Notes de direct pour l'émission « Supplément Week-End » du Samedi 28 Février 2009.
Dans la campagne Anglaise désertée par ses paysans, la bourgeoisie qui s'y installe. Beth Hardiman vit dans une gentilhommière, une de ces grandes fermes, transformées en confortables demeures où les origines paysannes sont plus des marques d'un certain chic qu'une référence avec le travail de la Terre. Le mari de Beth, Nicholas Hardiman, est un écrivain à succès de romans policiers, maintes fois adaptés à la télévision. Beth a une passion dans sa vie : les gens de lettres, les écrivains à qui elle propose en location un de ses 8 studios aménagés dans sa ferme. Elle les nourrit, refait leur lit et tape leurs manuscrits.
Mais pourtant, dans cette jolie campagne Anglaise aux couleurs acidulées, tout n'est pas si rose : Ça n'est pas la première fois que Beth est trompé par Nick, que celui-ci promet en pleurs que cela n'arrivera plus jamais, et que Beth après avoir menacé de le plaquer se laisse attendrir.
Mais l'arrivée de Tamara dans le voisinage, ex-fille du village, mais surtout éditorialiste star des colonnes people d'un journal branché font craindre à Beth que son veau ne change d'herbage. Le démon de Midi frappe à sa porte. Car Tamara est connue pour être une citadine libérée, libertine et assez ouverte.

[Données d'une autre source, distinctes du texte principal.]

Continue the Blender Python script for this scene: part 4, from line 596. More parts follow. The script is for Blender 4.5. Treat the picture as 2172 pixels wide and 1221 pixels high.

Et cette jeune femme qui a “réussi” a droit à l'admiration des ados comme Jody, qui elle aussi aimerait partir de ce village qu'elle trouve sinistre, sans aucune distraction ni aucun avenir. Car ce n'est pas parmi ces garçons lourdaux et crétins que Jody se voit fonder une famille.
Les acteurs posés dans cette peinture cherchent l'amour et ne trouve que déceptions et frustrations. Potentiellement, ils sont tous à deux doigts de passer la ligne jaune. Certains le feront sans aucune classe, d'autres trouveront les moyens d'apaiser la situation. Mais on sent que la marmite bout intérieurement.
On est à dix-milles lieues des plaisanteries de théâtre de boulevard. Les personnages ont un vécu, une épaisseur, des motivations, des désillusions. Ce charmant creuset qu'elle la campagne anglaise mélange intimement des composants détonants.
À tout moment, le lecteur s'attend à ce que cette situation de mœurs, cette comédie humaine, ne vire au malheur, et à ce que débarque l'inspecteur Barnaby, qui va débusquer les secrets de tous ces voisins si tranquilles, que l'on voit tous les samedi pour la partie de criquet.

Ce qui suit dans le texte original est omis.